The Royal Commission report into Banking, Superannuation and Financial Services has called for a major overhaul in industry regulation and conduct, and has been met with mixed responses from across its targeted industries.
It included 15 recommendations for the insurance sector, and while some areas of financial services breathed a sigh of relief that they may have emerged relatively unscathed, others say that every corner of the industry needs to hit the ground running and seriously rethink its approach to client interests.
According to Paul Muir, founder and director of Compliance Advocacy Solutions, the industry will especially need to examine Volume 2 of the final report. This volume details case studies of misconduct occurring within various organisations, an insight which Muir says is invaluable to companies looking to reassess their remuneration structures, governance and compliance obligations.
“I have seen some commentary that the report may not have its desired impact, but I don’t agree with that at all,” Muir told Insurance Business.
“People have seen it and assumed that there won’t be much by way of changes to the law, but they haven’t really thought about how the outcomes Commissioner Haynes has outlined are going to be achieved.”

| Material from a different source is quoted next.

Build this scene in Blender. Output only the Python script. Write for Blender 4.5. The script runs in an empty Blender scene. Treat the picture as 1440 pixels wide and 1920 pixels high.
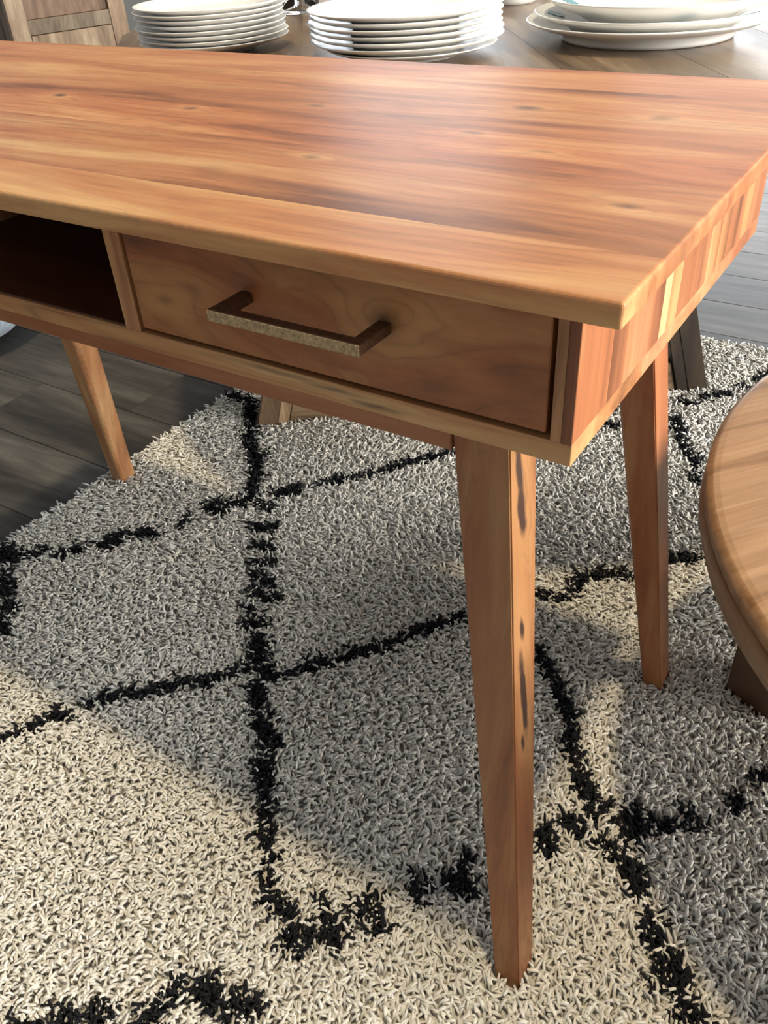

“Everyone is very much focused on Volume 1 of the report which outlines what the 76 recommendations are, but very few are commenting on Volume 2, which is really the more insightful piece,” he explained. “It analyses each case study and gives views on what went wrong, where conduct fell below community standards and expectations. The challenge for the industry is going to be understanding the compliance processes it needs to adapt to, and what the new benchmark for community standards and expectations is going to be. That will be the key as to whether we get this right or wrong.”
Some of the report’s most important insights are undoubtedly its comments around broker remuneration, with the recommendation being to gradually reduce commissions over time. Muir says that although the next steps for general insurers and brokers are less clear, brokers would be wise to use the three-year period set out to substantially review their own practices.
“Brokers may say that they’ve come out of the report unscathed, but this is a strong signal to the industry that they need think about how they will be remunerated going forward, and whether their current model is appropriate,” Muir said.
“The insurance broking industry needs to come to terms with the norm that if you are acting for another, you must be acting in the best interest of that other. Hayne may be saying that the industry has three years to sort this out before further review is undertaken.
“If insurance brokers don’t start looking at how to align their remuneration schemes away from relying on commissions, they might be caught out in three years’ time.”